Saturday, June 18, 2011

Reflections on Death

Recent events have me thinking about my own death, or more rightly about the ceremony and social norms surrounding death, and I've discovered I don't much care for them.


Watching a good friend be buried and watching the dynamic of two families each grieving in their own way and witnessing the inevitable conflict created by such raw emotions, and of contrasting traditions, ideals, beliefs and perceptions has brought me to a solitary salient point.  I will not die without leaving specific and exacting instructions as to how I am to be laid to rest.

These instructions (which I will later formalize and place with my final Will and Testament) will be my final act of rational selfishness.  I will design the service and procedures not only with absolute adherence to my beliefs and ideals, but also with an eye to lessening the suffering of those closest to me.

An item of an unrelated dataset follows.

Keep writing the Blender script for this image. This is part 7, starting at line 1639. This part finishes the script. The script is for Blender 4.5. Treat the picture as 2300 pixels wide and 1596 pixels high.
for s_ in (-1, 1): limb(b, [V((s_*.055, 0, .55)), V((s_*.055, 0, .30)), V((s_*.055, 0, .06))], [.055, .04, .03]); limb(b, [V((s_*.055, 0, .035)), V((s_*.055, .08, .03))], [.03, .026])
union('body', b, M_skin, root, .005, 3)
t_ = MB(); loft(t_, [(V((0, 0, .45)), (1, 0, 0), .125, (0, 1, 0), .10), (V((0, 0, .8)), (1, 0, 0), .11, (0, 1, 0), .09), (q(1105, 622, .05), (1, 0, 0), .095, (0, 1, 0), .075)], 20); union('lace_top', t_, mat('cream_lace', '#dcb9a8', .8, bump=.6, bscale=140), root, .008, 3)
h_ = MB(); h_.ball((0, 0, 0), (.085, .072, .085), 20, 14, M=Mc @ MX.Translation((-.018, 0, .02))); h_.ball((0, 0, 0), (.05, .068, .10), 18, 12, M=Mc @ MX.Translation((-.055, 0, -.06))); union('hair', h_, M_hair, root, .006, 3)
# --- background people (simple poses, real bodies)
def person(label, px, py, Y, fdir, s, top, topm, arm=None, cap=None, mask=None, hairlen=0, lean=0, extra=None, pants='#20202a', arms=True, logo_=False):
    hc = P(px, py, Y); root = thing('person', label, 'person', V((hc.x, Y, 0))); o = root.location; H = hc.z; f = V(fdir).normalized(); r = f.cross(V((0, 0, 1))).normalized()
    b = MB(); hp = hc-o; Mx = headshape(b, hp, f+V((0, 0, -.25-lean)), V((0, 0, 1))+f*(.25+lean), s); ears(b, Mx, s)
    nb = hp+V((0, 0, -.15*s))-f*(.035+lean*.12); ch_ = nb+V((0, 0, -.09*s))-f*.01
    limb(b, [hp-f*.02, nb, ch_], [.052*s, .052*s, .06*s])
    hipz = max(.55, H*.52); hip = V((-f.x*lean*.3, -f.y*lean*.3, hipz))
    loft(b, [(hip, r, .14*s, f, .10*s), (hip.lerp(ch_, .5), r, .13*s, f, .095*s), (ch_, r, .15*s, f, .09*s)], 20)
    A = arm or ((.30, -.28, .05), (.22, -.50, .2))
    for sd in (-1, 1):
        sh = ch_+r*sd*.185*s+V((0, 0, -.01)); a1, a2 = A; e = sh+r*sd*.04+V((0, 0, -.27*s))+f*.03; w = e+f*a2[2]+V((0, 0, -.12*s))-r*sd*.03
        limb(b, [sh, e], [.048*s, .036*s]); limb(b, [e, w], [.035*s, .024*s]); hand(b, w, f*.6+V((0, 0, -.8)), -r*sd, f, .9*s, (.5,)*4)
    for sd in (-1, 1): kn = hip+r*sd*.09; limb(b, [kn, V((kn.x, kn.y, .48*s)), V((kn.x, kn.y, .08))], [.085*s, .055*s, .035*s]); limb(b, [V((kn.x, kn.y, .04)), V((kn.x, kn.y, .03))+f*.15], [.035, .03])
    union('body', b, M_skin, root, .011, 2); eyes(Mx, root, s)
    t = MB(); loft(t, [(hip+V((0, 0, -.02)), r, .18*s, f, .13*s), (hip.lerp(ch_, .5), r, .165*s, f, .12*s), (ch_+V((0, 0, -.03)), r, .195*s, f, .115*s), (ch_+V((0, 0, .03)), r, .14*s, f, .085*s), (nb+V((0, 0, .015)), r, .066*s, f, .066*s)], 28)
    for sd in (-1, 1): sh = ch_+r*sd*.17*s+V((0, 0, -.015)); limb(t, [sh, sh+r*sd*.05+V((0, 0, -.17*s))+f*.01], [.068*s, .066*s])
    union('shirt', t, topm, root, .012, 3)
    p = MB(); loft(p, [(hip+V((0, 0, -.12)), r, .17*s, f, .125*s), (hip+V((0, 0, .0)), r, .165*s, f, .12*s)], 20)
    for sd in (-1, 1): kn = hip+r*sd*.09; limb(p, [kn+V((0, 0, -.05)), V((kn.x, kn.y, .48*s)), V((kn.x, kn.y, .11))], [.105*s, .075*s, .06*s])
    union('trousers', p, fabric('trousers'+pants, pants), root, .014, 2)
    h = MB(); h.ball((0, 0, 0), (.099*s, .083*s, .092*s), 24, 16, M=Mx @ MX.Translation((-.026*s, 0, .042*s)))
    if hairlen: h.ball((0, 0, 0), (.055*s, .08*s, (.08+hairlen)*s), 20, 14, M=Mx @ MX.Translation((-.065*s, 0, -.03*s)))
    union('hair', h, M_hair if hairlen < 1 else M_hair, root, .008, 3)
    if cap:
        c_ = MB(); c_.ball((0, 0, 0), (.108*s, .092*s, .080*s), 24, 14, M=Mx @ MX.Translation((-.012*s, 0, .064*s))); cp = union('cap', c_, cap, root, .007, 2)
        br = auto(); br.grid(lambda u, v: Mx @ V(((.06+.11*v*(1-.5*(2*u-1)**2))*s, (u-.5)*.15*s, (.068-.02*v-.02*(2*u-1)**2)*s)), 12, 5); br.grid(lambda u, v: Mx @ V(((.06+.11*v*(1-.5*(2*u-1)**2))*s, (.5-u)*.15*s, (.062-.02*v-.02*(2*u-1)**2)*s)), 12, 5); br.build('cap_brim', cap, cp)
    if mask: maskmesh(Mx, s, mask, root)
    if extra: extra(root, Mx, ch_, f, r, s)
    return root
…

The friend we buried this week was the wife of my best friend, and I watched him go through the hell made up of our societies standard rituals of death and burial for five days.  There was the viewing and the funeral, the burial and a reception, and from start to end a long procession of people showing up on his doorstep to offer their sympathies to "see how he was doing". 

The entire process seemed to me to be a tortuous pouring of salt in a fresh wound.  It demanded all his strength and all his attention, so that he might (perversely) stand straight and tall while people reminded him that he was hurting and that half of his life had been taken from him.

With this in mind I would save my loved ones such a drawn out process. 

I would disallow any sort of visitation.  I will not make my wife or children sit in the same room as my dead corpse while people wander past to do little more than convince themselves that I'm dead, or worse yet to satisfy a morbid fascination of seeing me so.

I would eliminate the funeral service.  The useful parts of it will be handled during the burial and I see absolutely no reason to have someone who doesn't know me lead my friends and family in remembrances of my life.

At the funeral I will act (in absentia) as the one leading the ceremony though a chosen voice, most likely a close friend who will read my final statements.  People will be asked to form a procession and say their goodbyes at this point over my grave and then the entire funeral party will retire to a selected location for a reception party where I, through my eulogizer would encourage everyone to really, truly and irreverently celebrate my life/what I meant to them.

They say funerals are for the living, but from what I have seen they are certainly not for the dearly departed's closest survivors, but more for those people on the periphery.  A death and all that surrounds it should, in my view, be a short, sharp, shock that will bring all the emotion to the surface, yet be over and done with as soon as practical.